Is closing Russell Square to the public in June really a good idea?

The proposed Evening Standard Festival of Culture over 10 days in June 2019 is causing a great deal of concern locally, not only in the local garden Friends groups. The organisers, currently applying for an alcohol licence,  are planning for 5,000 people at any one time mainly in the evening.  Over ten days that could amount to more than 50,000 people over the full duration.  5,000 is a large crowd and foot traffic across busy roads will increase. Vehicles providing supplies, as well as taxis and Ubers ferrying people home etc will increase local traffic.

The licence application is for 100% of the gardens, excluding the Café and the Park Maintenance Yard; approximately 80% is fenced off and will require payment for access.  The remaining 20% is designated as a queuing area.  Closing off a public space for so long in the summer months when public use is high is wrong policy. The reduction of public access to most of the square including the fountain area which is most popular with children constitutes a major public nuisance for the many users of the gardens.

A large number of people live and work around the Square and there does not appear to have been a proper noise impact assessment for the level and duration of sound from the event.  The organisers are proposing two outdoor stages, this will double the sound output, and encourage each to compete to be heard.  The Council advise that they are not able to make a specific requirement for the maximum db sound generated which will result in an uncontrolled public nuisance. In evidence to the House of Lords regarding past events in Lincoln Inns Field it was shown that, despite their best endeavours, Camden and their staff were not able to keep proper control of the noise.  This is also likely to be the case in controlling an audience of 5,000 with access to bar facilities – imagine the noise generated by drinkers standing outside a pub magnified many times.
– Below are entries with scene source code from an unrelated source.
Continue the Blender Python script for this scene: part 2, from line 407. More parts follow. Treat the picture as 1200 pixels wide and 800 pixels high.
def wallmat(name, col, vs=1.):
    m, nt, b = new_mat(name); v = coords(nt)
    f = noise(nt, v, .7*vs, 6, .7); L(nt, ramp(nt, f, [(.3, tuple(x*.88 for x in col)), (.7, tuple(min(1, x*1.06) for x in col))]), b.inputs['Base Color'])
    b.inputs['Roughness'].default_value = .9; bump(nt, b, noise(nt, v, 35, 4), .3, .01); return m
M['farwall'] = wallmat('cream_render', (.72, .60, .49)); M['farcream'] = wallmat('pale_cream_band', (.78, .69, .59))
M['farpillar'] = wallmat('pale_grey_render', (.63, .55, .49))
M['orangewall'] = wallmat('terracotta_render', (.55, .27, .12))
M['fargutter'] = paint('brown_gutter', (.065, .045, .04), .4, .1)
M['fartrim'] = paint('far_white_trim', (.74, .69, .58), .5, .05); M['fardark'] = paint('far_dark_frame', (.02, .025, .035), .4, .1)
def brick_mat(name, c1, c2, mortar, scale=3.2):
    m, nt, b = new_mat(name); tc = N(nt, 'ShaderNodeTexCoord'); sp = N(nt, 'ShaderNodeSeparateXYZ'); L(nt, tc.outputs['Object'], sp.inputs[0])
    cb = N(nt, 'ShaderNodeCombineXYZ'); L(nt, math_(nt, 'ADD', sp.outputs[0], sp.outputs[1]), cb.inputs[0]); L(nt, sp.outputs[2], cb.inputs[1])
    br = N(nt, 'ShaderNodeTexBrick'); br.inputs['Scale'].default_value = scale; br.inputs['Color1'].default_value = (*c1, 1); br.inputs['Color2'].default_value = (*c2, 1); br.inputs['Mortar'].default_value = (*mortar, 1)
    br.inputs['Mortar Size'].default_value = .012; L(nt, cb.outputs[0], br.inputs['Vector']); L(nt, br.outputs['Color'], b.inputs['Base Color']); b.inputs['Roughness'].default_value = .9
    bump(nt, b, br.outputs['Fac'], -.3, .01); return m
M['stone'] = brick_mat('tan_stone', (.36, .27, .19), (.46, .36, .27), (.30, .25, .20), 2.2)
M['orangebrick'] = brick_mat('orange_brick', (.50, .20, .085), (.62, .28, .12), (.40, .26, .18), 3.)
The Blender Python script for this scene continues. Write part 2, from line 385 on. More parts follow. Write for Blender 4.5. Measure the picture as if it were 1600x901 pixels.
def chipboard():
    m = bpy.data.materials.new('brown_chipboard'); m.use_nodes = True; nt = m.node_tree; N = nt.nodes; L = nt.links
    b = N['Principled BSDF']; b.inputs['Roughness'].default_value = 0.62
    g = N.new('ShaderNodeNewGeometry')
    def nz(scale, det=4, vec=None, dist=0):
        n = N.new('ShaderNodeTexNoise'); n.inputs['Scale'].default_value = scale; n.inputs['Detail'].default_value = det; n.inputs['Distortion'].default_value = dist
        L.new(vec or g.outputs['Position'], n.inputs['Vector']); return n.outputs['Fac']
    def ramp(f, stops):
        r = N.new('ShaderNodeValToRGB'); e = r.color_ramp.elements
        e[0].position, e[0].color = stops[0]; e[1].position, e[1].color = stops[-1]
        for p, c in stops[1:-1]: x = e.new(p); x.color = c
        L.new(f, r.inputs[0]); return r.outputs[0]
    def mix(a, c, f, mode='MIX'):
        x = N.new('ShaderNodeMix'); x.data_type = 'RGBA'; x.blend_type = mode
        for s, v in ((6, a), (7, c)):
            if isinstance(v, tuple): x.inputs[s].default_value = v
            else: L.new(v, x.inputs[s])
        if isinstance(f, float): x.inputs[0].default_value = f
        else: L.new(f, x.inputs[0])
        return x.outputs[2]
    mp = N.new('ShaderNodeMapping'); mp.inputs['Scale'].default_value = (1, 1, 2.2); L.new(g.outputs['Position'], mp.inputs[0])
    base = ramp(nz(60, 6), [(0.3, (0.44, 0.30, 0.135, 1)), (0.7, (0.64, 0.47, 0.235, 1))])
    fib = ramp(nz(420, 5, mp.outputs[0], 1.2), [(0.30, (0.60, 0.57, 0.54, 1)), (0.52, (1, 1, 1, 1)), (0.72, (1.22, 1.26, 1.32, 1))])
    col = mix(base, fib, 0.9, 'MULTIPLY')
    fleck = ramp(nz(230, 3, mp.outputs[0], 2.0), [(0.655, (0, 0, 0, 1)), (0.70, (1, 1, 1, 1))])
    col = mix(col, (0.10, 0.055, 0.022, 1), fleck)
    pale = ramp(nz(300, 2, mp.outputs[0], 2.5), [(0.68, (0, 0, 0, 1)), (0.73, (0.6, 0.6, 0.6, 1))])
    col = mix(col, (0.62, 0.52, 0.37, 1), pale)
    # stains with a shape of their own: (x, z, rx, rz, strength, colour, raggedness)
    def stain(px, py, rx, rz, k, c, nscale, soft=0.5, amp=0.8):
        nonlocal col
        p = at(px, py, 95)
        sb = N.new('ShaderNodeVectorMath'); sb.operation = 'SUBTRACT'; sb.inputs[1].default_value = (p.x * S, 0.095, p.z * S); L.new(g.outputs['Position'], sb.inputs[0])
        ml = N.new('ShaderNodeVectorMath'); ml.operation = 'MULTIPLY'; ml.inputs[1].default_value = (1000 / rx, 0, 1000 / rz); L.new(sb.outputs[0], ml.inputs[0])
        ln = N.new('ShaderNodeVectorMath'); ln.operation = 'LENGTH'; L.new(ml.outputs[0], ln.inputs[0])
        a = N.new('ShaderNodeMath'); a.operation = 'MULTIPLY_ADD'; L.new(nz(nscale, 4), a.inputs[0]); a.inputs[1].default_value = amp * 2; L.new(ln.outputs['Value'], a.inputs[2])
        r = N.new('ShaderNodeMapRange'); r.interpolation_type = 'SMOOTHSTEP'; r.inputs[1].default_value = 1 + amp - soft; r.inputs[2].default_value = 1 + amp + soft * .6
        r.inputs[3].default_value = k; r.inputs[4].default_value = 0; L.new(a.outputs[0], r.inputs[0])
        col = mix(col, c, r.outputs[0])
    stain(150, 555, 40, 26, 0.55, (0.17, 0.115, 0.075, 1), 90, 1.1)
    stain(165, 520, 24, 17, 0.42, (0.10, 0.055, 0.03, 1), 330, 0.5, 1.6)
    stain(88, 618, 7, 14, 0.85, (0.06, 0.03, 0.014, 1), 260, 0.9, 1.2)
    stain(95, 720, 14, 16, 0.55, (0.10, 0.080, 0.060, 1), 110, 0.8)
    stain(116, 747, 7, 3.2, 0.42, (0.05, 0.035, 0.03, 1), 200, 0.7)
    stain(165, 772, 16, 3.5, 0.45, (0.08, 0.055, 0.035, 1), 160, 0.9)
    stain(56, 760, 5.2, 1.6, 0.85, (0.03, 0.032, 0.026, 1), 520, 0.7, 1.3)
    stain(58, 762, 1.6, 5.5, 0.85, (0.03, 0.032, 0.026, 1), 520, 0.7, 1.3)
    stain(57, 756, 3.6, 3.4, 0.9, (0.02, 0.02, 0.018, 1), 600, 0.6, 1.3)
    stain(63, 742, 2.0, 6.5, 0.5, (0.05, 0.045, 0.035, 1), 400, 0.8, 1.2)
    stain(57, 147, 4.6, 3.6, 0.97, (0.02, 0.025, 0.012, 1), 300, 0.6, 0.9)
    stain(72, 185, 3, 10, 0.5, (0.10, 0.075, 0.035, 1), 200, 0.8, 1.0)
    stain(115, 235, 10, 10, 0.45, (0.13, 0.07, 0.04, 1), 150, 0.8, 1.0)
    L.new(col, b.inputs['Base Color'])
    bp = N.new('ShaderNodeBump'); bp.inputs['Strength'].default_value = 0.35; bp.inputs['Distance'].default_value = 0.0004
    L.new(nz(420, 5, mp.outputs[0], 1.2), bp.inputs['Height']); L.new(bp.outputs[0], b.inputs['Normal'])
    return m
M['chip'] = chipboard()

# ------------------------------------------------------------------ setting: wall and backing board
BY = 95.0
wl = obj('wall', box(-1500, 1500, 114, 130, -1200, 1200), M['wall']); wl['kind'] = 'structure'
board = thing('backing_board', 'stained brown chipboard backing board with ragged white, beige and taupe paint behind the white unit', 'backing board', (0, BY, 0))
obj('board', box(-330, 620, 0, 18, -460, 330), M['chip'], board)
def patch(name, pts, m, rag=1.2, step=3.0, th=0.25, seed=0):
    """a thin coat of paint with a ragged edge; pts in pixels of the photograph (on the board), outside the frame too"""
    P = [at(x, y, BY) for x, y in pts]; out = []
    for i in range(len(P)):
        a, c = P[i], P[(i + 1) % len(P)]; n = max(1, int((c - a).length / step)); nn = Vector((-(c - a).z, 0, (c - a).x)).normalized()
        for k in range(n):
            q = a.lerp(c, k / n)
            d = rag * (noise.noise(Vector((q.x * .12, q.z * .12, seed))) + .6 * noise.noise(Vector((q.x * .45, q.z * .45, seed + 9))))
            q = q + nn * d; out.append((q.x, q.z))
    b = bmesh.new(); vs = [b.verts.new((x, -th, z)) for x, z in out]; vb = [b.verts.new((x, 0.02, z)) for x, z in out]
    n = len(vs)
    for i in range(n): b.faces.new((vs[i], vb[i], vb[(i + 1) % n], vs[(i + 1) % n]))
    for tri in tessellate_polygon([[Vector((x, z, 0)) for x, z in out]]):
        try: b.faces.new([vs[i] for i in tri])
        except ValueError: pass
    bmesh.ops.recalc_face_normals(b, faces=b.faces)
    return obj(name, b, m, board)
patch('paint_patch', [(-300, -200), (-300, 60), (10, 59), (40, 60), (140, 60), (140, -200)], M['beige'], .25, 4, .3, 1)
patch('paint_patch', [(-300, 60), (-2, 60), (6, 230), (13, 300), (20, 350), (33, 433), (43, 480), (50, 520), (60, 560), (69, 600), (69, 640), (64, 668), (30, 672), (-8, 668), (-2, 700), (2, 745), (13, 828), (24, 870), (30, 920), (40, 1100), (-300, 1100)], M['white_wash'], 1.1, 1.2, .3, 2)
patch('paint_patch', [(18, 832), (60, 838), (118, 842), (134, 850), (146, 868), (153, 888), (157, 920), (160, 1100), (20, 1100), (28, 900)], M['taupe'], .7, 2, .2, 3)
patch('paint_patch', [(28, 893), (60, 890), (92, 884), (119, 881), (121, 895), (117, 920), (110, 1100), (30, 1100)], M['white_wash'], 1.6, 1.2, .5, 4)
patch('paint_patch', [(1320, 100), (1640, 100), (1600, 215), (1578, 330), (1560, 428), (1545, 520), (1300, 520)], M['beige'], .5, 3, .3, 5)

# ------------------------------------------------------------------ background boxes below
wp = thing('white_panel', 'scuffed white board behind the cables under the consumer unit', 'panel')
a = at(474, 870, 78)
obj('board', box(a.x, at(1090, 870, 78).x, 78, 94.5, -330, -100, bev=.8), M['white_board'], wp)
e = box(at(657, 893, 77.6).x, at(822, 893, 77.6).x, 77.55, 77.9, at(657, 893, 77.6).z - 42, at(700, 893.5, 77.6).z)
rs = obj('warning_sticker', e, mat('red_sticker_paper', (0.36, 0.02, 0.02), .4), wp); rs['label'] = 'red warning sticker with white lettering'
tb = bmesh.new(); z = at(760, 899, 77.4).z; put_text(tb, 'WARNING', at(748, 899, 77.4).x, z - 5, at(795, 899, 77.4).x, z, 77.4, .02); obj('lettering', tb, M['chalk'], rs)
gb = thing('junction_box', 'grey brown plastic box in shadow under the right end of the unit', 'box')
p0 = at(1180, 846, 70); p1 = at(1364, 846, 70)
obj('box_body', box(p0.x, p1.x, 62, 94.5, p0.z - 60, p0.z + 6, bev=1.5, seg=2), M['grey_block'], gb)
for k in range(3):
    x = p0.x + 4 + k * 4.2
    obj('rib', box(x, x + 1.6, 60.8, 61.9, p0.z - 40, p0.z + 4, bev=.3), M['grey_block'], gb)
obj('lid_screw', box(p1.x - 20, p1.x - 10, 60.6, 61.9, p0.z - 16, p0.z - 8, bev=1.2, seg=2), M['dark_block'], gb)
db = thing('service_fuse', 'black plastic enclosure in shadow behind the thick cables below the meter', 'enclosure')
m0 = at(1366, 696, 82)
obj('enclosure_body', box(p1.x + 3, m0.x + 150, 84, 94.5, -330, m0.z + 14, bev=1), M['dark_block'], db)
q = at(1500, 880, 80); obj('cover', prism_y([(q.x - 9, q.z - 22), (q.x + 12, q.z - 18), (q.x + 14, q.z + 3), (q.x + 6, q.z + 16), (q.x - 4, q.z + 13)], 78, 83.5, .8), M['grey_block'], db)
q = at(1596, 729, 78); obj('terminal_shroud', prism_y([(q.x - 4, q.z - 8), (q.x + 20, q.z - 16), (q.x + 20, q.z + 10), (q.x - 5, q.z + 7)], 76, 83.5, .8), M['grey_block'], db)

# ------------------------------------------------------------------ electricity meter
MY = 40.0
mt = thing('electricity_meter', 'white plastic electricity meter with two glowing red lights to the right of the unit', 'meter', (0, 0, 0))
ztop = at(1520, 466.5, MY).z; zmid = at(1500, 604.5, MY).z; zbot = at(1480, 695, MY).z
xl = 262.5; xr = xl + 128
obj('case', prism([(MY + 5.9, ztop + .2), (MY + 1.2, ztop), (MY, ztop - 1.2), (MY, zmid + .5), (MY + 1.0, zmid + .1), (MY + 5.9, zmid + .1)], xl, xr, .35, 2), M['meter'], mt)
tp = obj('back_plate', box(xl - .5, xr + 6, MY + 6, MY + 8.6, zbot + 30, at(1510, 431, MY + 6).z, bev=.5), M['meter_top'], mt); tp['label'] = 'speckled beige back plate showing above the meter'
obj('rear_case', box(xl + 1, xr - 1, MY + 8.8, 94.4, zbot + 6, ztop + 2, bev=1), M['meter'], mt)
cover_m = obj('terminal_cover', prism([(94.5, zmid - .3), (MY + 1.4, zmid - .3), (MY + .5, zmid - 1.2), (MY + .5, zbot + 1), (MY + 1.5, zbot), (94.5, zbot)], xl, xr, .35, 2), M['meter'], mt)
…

The proposed event will cause a public nuisance to the Bloomsbury Conservation Area and as Russell Square is Grade II listed, it is protected by the London Squares Preservation Act of 1931 whose remit is to ‘protect and enhance’. There is no provision for such an event to “protect and enhance” this important landscaped historic square.  Russell Square provides an essential green oasis with trees and plants that absorb pollution and offset the negative effects of dwelling in an inner-city urban environment. The grave potential for harm to plant and wild life in the Square does not appear to have been properly addressed, particularly the danger of foot fall and perhaps summer rain storms turning the square into a quagmire which may take years to repair. Grass seed takes six weeks to two months to properly generate even when watered twice a day, and the hidden problem of soil compaction also requires separate treatment. Turf can take longer to become established. People will not be able to use the lawns during treatment.

This application does not have the approval of the Landlord or Commissioners of Russell Square who consider the proposal to be too large, too long, the wrong time of year and exposes the Gardens to damage that will render the gardens unusable for an unacceptable length of time while being repaired.

In conclusion this Licence proposal, that is put forward for not only June 2019 but all subsequent years, is very vague with no substantive description or detail and no guarantees.  It should be rejected as it will cause considerable nuisance, additional crime and disorder, risk to children and a danger to the health of local residents and office workers who currently enjoy the open space during the summer months.